Flowers Cork Street
21 Cork St
London
W1S 3LZ
United Kingdom
John Keane’s reputation as a political artist has been established through a sustained artistic inquiry into military and social conflicts around the world, from Northern Ireland to Central America and the Middle East, where he was commissioned as the Official British War Artist of the Gulf War. A new exhibition at Flowers Gallery, Cork Street, will focus on Keane’s most recent series of paintings, which centre on a single self-portrait image. The exhibition of paintings, many obscured and transformed with reactive metallic paints, examines the nature of self reflection, and how experience can inform our understanding of self.
The series Twelve Selves started with the image used for the self portrait Fear No.1, produced in 2013, in which Keane placed himself in the role of a victim of the NKVD, Stalin’s secret police, alongside a series of sourced imagery surrounding the Moscow show trials that took place during the 1930s. Keane has described the series as attempting to “tease out the essence of the most fundamental driver of human reaction, usually found at the root of all violence - fear.”

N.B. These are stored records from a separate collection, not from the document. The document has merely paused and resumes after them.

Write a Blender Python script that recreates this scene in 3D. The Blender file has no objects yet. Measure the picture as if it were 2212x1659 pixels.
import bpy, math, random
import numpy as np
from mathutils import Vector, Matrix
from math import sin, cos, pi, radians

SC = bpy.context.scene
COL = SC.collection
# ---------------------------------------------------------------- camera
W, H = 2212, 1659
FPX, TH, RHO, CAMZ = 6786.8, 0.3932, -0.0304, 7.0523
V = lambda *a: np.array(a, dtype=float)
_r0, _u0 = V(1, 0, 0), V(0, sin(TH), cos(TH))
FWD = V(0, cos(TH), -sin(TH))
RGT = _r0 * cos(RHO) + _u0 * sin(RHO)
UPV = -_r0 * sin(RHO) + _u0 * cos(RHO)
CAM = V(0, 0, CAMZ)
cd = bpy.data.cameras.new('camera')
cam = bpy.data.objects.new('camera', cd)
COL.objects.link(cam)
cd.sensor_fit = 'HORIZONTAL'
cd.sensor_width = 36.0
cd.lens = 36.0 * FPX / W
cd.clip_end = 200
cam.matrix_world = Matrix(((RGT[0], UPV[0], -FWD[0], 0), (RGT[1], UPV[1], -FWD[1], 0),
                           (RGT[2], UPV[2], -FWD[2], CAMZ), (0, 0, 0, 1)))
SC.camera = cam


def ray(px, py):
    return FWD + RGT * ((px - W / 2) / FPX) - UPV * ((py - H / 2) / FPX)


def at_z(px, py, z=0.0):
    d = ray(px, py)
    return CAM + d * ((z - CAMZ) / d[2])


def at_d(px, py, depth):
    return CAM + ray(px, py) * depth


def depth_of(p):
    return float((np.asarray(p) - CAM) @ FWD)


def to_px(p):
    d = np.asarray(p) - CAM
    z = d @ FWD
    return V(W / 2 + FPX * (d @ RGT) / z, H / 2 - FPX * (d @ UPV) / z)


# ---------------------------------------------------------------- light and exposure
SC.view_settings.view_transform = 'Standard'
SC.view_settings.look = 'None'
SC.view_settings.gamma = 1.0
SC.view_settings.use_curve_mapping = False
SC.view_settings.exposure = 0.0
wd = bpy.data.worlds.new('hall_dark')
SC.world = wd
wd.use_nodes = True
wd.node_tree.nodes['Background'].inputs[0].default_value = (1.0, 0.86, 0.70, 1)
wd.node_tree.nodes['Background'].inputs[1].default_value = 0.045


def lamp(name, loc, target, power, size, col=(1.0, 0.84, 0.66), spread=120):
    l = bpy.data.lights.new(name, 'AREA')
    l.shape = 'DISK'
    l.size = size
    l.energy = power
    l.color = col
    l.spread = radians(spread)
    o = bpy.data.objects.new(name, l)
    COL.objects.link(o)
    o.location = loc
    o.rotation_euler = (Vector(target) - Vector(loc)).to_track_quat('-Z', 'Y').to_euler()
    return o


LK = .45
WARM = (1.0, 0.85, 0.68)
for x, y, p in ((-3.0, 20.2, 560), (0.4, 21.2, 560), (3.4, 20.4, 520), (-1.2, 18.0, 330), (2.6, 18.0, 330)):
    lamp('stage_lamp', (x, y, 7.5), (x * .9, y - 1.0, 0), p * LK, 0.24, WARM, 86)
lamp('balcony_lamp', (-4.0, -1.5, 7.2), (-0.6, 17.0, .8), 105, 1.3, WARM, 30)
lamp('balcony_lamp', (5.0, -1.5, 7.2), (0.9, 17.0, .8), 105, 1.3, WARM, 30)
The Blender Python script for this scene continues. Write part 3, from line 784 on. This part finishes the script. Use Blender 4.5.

Over recent years, this particular self-portrait has become a recurring motif, forming the material for both an existential meditation and a period of painterly exploration spanning close to fifty works. Altering the painted or printed portrait using chemical processes, Keane has engaged with the tension between the image and its material substance, allowing the materials to play an active role in determining the image, while retaining the vestiges of its original meaning.
Where previous techniques to alter and obscure found imagery may have been a response to perceived political and media obfuscation - often as an attempt to mute or subvert the message - the latest works provide reflective metaphors for the passing of time (the twelve in the title relating perhaps to hours on the clock or months of the year), the process of aging, and personal transformation. Notions of time are embedded within the labour-intensive hand-painted images, countering the spontaneity of the ubiquitous contemporary snap-shot ‘selfie’. The rapid oxidization of the overlaid metallic paints also attests to a more malleable concept of time, enhanced and manipulated by chemical processes. Despite the incursions on the surface of each painting, the original image, imagined as a response to fear and uncertainty, appears resistant to destruction or attempts to render it silent.